Came across a very interesting article (and a downright terrifying one if you are a part of the Apple ecosystem) about how an editor at Wired had his Gmail, Apple email, and Twitter accounts hacked and his iPhone, iPad, and MacBook all wiped due to some vulnerabilities in how his information was handled by Apple and Amazon. It’s a fascinating article (at least in my opinion, although I likely have more of a network security lean than you do) and I recommend you take a few minutes to read it when you get the chance. I will discuss a couple ideas below; reading the article is not necessary, though it will help.
The scary part about this hack is that virtually no computer knowledge was required. Most of us have this idea that hacking is some smelly, sweaty guy sitting in a dark basement pouring over lines of code looking for that one vulnerability that will get him access to thousands of credit card or social security numbers. You can maximize your chances of successfully defending your personal information from these kinds of attacks by choosing a sufficiently complicated password. Remember that every character you add to your password makes it exponentially more difficult to crack, and every different type of character (lower case letter, uppercase letter, number, symbol) makes it that much harder.
A quick aside based on the last statement, you can skip to the next paragraph if you are familiar with basic password theory.
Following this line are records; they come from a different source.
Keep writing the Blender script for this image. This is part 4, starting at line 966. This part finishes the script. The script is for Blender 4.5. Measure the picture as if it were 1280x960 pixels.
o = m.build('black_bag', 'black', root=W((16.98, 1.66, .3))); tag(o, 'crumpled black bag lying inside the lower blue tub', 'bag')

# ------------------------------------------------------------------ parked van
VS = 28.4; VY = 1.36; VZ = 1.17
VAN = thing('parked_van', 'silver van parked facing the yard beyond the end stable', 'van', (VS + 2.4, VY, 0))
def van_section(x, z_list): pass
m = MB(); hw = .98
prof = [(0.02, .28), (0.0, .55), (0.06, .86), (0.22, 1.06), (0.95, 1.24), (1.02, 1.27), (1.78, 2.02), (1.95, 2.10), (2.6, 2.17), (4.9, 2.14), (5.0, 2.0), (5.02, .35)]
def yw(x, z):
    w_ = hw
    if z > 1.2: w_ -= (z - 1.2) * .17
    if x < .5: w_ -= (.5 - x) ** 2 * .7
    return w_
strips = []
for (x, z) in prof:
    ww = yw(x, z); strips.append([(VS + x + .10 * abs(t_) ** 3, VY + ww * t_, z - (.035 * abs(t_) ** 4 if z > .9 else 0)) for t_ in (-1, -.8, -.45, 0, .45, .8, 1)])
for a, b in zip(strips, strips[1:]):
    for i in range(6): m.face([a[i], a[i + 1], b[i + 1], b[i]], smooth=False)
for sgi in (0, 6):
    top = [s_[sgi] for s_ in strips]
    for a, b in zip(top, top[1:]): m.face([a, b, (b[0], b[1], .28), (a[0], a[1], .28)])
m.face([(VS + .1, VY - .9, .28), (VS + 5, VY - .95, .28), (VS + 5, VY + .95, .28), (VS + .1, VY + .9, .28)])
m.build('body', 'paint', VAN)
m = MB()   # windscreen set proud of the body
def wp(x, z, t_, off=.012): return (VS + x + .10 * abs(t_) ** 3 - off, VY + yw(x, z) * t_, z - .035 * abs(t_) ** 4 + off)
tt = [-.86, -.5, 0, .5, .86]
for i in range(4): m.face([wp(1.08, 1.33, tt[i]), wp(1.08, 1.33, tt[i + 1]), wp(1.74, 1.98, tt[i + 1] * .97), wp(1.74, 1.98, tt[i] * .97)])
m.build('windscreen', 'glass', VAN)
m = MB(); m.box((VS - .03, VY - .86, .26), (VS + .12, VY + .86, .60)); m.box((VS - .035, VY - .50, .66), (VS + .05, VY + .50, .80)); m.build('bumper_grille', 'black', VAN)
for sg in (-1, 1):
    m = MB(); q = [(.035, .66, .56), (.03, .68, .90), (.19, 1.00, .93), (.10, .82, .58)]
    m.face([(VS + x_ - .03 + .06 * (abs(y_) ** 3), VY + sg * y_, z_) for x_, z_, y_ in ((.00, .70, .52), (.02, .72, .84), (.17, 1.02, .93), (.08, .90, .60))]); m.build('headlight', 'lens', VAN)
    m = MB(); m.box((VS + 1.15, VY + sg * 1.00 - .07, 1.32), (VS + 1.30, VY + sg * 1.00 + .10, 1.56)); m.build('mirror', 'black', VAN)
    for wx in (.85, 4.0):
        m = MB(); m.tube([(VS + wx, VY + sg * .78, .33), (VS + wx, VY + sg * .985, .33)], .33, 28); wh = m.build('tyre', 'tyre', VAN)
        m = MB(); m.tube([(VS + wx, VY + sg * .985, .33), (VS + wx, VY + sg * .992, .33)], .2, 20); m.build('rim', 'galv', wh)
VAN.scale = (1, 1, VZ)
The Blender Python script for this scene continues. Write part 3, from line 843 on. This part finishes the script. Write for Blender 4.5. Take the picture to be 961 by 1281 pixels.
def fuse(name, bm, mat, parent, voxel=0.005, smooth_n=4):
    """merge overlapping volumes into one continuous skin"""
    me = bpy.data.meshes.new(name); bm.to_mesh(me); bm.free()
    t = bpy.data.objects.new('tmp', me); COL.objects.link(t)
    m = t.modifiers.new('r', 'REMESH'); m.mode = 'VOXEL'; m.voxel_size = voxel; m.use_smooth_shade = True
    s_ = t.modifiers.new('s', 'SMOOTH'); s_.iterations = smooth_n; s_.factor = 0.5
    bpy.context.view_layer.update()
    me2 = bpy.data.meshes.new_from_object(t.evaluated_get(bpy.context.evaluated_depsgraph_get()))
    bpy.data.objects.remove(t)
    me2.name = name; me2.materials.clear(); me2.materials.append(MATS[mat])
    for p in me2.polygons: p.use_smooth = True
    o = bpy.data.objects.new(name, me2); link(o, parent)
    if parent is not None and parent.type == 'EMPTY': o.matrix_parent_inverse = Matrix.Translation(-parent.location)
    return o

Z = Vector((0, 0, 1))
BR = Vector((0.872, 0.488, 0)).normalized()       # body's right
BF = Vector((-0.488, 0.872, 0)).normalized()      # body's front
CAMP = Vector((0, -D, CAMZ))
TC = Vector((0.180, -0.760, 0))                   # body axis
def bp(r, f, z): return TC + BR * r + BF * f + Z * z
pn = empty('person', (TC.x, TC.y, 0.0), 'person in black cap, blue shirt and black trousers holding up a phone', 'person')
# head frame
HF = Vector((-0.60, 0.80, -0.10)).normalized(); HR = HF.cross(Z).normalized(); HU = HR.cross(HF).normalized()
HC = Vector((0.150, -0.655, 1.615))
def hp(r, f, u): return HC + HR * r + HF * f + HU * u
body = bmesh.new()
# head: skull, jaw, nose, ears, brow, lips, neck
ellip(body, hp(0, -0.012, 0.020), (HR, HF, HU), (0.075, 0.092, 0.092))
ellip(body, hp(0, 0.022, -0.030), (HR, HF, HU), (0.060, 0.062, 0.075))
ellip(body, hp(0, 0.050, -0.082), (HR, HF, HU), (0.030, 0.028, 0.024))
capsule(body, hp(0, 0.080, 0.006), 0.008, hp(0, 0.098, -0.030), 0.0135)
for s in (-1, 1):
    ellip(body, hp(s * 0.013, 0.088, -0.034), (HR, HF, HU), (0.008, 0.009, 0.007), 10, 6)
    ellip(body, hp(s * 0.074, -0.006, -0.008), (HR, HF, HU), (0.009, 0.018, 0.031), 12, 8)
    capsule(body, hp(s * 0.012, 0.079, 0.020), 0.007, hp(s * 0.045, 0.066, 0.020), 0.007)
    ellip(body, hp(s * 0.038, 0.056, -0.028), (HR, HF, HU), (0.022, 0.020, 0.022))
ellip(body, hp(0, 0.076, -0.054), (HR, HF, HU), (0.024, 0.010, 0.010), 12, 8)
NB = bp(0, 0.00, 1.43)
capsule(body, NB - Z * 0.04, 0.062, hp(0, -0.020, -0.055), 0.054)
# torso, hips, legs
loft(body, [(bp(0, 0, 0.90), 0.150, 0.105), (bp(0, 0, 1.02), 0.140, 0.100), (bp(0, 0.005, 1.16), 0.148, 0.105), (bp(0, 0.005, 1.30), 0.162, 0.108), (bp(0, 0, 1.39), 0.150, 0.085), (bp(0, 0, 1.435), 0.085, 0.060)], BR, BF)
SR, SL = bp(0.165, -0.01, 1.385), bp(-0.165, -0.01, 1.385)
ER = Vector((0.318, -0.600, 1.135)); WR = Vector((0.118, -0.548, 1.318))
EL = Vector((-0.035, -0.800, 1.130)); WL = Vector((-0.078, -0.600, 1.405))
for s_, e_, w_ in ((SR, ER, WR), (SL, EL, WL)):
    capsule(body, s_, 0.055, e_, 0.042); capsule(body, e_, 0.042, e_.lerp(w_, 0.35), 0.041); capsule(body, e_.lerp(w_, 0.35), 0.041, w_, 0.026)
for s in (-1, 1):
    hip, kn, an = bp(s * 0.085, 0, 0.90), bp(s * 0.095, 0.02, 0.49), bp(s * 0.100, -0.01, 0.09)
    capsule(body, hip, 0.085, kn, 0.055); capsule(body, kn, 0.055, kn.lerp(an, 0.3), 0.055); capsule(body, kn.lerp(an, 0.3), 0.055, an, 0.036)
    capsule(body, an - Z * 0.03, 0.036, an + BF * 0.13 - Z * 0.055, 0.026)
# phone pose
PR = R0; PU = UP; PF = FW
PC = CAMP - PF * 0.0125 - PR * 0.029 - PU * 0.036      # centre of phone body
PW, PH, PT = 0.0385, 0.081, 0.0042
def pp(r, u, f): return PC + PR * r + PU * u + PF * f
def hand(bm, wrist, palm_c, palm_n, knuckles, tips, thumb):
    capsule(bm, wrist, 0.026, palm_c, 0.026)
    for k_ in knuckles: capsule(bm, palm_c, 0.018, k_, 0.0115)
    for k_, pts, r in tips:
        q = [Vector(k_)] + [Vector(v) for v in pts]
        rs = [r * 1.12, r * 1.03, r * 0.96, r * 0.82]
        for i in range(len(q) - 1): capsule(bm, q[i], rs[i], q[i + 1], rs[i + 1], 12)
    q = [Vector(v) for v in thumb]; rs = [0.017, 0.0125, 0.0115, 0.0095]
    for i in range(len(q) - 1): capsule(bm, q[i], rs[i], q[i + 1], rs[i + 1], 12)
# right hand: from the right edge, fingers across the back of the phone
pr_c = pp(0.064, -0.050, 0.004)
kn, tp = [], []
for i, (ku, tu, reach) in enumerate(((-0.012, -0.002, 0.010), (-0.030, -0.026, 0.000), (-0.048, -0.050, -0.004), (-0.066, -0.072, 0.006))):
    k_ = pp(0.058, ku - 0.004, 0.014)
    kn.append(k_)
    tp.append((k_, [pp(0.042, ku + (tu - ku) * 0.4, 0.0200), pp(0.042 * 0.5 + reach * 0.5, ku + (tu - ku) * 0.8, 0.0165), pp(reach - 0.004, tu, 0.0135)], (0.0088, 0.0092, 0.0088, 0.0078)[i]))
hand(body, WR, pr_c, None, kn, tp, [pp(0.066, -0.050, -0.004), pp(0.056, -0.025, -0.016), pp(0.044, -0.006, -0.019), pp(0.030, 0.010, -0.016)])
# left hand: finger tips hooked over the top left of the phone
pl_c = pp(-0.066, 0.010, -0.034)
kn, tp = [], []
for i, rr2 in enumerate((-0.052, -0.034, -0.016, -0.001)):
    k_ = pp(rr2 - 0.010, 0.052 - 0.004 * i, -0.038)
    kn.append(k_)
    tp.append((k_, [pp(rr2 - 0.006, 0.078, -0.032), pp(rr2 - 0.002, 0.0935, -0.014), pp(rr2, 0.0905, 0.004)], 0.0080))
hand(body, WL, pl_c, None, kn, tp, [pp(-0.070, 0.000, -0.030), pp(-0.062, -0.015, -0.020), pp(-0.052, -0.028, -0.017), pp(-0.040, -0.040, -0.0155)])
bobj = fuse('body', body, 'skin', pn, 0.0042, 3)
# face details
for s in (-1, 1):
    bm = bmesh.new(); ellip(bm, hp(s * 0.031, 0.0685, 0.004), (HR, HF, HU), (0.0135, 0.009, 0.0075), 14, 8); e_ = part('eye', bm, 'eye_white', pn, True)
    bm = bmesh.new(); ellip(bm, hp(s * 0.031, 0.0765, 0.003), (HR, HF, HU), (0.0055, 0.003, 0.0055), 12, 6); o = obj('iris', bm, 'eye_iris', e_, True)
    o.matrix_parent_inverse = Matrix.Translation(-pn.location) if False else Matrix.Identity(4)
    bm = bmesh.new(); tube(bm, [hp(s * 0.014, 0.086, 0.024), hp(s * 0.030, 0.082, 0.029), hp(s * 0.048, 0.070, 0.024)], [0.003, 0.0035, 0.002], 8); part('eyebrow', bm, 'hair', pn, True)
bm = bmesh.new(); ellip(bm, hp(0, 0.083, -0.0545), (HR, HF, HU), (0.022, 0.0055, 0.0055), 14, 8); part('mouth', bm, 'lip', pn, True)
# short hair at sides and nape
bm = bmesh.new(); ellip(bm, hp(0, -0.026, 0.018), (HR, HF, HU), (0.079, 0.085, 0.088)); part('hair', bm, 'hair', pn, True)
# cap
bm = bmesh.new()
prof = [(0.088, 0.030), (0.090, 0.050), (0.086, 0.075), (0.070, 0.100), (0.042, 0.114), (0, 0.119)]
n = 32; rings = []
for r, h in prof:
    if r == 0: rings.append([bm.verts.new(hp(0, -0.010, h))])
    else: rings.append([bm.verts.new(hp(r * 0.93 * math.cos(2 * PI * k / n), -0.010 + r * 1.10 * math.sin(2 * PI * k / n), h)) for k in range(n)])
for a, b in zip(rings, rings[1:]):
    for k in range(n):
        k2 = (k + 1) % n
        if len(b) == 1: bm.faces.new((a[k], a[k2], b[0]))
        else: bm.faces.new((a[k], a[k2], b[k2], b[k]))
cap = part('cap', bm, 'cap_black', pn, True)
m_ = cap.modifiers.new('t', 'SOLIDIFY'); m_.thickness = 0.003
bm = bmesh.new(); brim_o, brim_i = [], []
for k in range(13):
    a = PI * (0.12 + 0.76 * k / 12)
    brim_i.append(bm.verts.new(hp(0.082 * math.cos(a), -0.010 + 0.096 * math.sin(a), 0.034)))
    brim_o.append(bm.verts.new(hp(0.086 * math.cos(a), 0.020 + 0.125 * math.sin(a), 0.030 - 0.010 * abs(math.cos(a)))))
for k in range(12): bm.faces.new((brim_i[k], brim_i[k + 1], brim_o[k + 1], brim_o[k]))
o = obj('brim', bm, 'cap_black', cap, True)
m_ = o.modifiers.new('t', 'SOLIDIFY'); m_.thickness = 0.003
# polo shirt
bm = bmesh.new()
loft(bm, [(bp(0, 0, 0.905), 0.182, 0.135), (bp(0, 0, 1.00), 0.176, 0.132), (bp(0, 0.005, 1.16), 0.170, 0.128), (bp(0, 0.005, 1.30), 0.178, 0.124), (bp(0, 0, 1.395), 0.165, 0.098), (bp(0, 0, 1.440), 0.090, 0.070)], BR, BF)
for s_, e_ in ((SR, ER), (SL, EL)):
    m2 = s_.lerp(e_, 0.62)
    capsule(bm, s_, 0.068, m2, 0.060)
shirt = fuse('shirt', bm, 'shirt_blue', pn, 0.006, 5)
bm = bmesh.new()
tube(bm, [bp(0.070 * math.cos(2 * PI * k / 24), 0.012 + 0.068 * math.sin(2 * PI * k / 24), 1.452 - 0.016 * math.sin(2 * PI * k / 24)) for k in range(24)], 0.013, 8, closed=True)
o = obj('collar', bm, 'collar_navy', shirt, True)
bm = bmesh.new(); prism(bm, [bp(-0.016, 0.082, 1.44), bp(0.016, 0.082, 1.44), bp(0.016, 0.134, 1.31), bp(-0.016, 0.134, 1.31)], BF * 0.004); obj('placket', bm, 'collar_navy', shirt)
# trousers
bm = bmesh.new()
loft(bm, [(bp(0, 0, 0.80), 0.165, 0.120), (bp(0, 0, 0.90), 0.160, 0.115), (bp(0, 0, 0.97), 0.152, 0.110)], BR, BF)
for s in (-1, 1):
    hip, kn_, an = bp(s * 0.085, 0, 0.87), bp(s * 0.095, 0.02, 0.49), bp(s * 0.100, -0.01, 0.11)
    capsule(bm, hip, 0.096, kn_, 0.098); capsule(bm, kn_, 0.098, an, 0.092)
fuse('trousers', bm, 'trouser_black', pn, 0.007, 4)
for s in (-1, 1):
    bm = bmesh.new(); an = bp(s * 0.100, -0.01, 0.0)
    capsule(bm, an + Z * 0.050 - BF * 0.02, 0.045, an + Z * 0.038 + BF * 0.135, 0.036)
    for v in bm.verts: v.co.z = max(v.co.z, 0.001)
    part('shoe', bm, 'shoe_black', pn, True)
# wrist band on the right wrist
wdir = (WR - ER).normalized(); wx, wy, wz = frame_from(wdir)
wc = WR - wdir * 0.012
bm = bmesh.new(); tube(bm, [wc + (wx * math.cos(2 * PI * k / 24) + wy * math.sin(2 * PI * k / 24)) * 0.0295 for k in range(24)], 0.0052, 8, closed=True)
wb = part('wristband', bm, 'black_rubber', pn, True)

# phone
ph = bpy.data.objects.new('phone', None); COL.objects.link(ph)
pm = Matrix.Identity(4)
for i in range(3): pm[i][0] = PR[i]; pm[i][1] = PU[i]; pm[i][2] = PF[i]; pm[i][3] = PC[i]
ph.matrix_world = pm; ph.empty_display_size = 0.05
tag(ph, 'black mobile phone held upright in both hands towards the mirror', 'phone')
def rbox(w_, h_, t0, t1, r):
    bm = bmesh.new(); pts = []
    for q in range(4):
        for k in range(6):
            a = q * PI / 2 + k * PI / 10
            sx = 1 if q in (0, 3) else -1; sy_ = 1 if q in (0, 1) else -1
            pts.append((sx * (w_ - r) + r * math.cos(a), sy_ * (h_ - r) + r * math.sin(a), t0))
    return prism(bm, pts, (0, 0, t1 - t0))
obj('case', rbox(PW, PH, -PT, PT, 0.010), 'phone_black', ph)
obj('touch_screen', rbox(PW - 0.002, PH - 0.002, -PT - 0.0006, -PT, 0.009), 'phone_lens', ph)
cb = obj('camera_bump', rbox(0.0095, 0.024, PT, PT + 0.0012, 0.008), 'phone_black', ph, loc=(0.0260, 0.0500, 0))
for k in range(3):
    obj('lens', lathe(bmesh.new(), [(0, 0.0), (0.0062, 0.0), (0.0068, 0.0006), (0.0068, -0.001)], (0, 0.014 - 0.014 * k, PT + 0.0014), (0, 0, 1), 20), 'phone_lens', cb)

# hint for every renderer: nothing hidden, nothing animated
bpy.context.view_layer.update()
If your password consists of five lowercase letters a hacker only has to try 26^5 combinations which seems like an impressive amount (11,881,376) but is pretty much nothing to a modern computer. Adding an extra letter increases the complexity (308,915,776 combinations), but what if you simply replaced one of your characters in the original five letter password with a number? You’ve now made it so the machine has to go through 36^5 (the 26 lowercase letters plus the 10 digits 0-9) which nets 60,466,176 combinations, a 508% improvement over just five lower case letters. Thus using the full range of 26 lowercase letters, 26 uppercase letters, 10 numbers, and 15-20 or so symbols (depending on your keyboard and password rules) leads to 70+ possibilities per character and makes it that much more difficult for a computer to crack. A good password is a phrase or acronym that is uncommon but easy for you to remember and has been encoded to use both cases of letter and some numbers and symbols for good measure.
Unfortunately, historically, these passwords may be secure on an individual basis, but you still have to rely on the companies keeping them to have secure systems in place. We’ve all heard of many situations recently where a company’s password storage was hacked and people’s passwords were exposed. This article, however, exposes the other problem with assuming your information is secure; if you are being targeted, social engineering allows them to get access to your accounts with minimal computer access. And when you use the same email account across multiple platforms, exposure of that single email account can lead to multiple security failures. In the case from the article, information obtainable from Amazon was used to be able to hack an Apple account because Apple, for some reason, believes that some mildly difficult to obtain information (and the mechanism is laid out in this article) can override pre-selected security questions for identification. We are arriving at the point where having customer service available by phone is one of the greatest security risks of all, because it can be easier to trick a human into giving you access than a computer.